Orateur
Description
Neutrino oscillations are firmly established experimentally, but two major unknowns remain: the ordering of the three masses and whether charge-parity symmetry is violated. The Deep Underground Neutrino Experiment (DUNE) is a next-generation long-baseline neutrino oscillation experiment that aims to address these and other fundamental questions in particle physics and astrophysics. DUNE is the first experiment to measure neutrinos and antineutrinos as a function of energy over a broad spectrum spanning the first two oscillations. DUNE’s very long 1300 km baseline breaks the degeneracy between the asymmetry caused by the matter effect and that potentially caused by CP violation, yielding a clean determination of the mass ordering. DUNE’s liquid-argon technology provides exquisite imaging, enabling excellent flavor and energy determination. All of this combines to make DUNE a unique neutrino oscillation experiment.
Unique features of DUNE include the powerful high-intensity neutrino beam from the PIP-II accelerator upgrade at Fermilab, a complex near-detector system, and four massive liquid-argon time-projection chambers (LArTPCs) at the far site. In addition to beam-based physics, DUNE will carry out a rich non-beam program, including the detection of neutrinos from supernovae, the Sun, and cosmic-ray interactions in the atmosphere.

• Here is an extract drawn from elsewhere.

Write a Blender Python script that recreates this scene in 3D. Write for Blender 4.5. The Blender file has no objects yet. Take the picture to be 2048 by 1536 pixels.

As of 2025, excavation at the far site is complete, and infrastructure work is ongoing in preparation for detector installation. ProtoDUNE modules at CERN and Fermilab have demonstrated the DUNE detector technologies. The physics program is expected to begin in phases, with non-beam physics starting as early as 2029 and full beam-based operations with the near detector commencing around 2031. This presentation provides an overview of the experimental design, status, and anticipated physics reach of DUNE.